Fellaini memang bukan tipikal pemain kreatif, tapi dia ternyata efektif jika ditempatkan di posisi di belakang striker. Posturnya yang tinggi besar sangat efektif saat Everton sedang menekan lawan, baik untuk bola-bola atas maupun untuk duel-duel bola bawah. Defensive ability Fellaini cocok dengan karakter Everton yang cenderung agresif dalam melakukan pressing.

Di laga ini keberadaan Fellaini mengganggu poros lini tengah City, terutama Javi Garcia. Kendati jarang menyentuh bola selayaknya seorang gelandang serang, Fellaini toh menjadi ganjalan penting dalam upaya City membangun serangan secara rapi sejak dari belakang. Faktor inilah yang membuat Fellaini belakangan disebut sebagai tipikal powerhouse trequartista.
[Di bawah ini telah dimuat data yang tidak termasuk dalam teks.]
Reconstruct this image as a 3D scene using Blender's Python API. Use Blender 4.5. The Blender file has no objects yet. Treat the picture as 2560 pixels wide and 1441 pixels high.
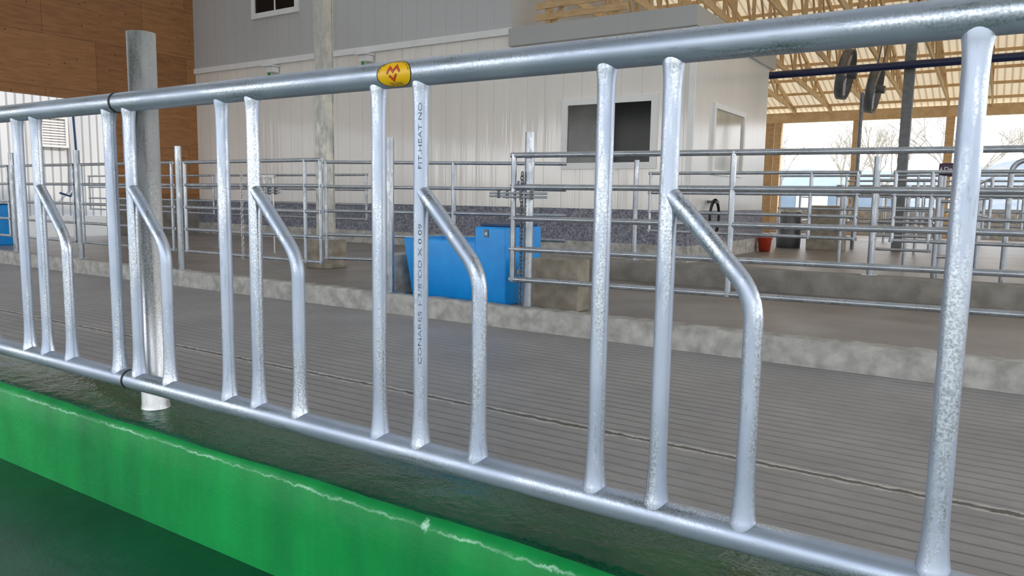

Keuntungan lain memiliki tipikal pemain seperti itu adalah saat tim harus bermain dengan 10 orang. Tanpa harus mengutak-atik formasi, Moyes bisa langsung menggeser Fellaini lebih ke dalam guna memaksimalkan kemampuan bertahan Fellaini. Keuntungan lainnya adalah saat tim sedang melakukan serangan balik, Fellaini bisa cepat mengisi posisi di belakang striker.
Gol kedua Everton yang dicetak oleh Nikica Jelavic cukup ilustratif guna menjelaskan keuntungan memiliki seorang powerhouse trequartista. Dalam sebuah serangan balik, Fellaini dengan cepat membawa bola ke depan dan mengirim umpan pada Jelavic yang muncul dari sisi kanan lapangan. Gol. 2-0.
Kesimpulan
Laga ini lagi-lagi menjelaskan kenapa keberatan Micah Richard terhadap skema back-three tak bisa disepelekan begitu saja. Tim-tim Serie A memang sudah sangat lazim belakangan ini menggunakan skema back-three, tapi di Inggris ini bisa jadi kendala yang signifikan. Kadang skema back-three ini berhasil membuat City jadi lebih agresif. Tapi tanpa kehadiran Yaya Toure, agresivitas itu tak dilengkapi dengan keseimbangan.
Bagi Everton sendiri, kemenangan mereka kali ini kembali menegaskan kecermatan taktikal seorang Moyes. Dia bukan hanya jitu menyusun formasi dan starting line-up, tapi cukup cermat juga mengantisipasi perubahan taktik lawan di tengah pertandingan.